Accordingly, the jurist said, Lew was entitled to draw the inference he did.

Earlier Opinion

The Ninth Circuit on Sept. 11, 2018 affirmed Lew’s Sept. 28, 2017 order granting a preliminary injunction to AECOM. The memorandum opinion says:

“Here, Defendants displayed the MK marks and Morrison Knudsen’s history on their public website, which constitutes use in commerce….Further, AECOM has shown a likelihood of confusion.
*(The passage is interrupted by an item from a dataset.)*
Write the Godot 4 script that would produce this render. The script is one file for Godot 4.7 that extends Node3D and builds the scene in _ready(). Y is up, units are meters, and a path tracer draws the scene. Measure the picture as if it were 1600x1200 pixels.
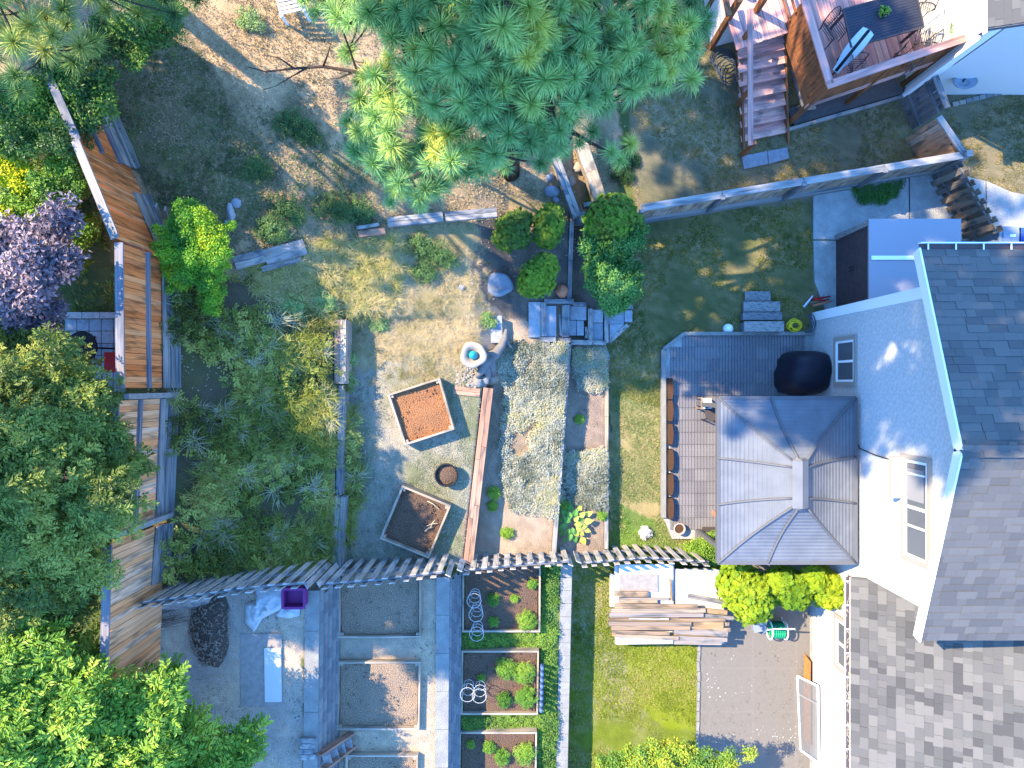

Defendants have appropriated the same MK marks and Morrison Knudsen corporate history that AECOM uses, and Defendants have used these marks and history in the same market—the construction market—in which AECOM operates.”

Lew told of that history in granting the preliminary injunction, saying:

“MK was a renowned multinational construction and engineering firm responsible for many notable projects, including the Hoover Dam, the San Francisco-Oakland Bay Bridge, and the Trans-Alaska Pipeline….In 2014, after MK had already gone through a series of mergers and name changes, Plaintiff acquired MK….Plaintiff is an engineering and construction firm that has also worked on many notable projects, including the new World Trade Center and the Los Angeles Chargers’ new stadium.”

Yesterday’s opinion came in AECOM Energy and Construction v. Morrison Knudsen Corporation, Inc., 19-55588.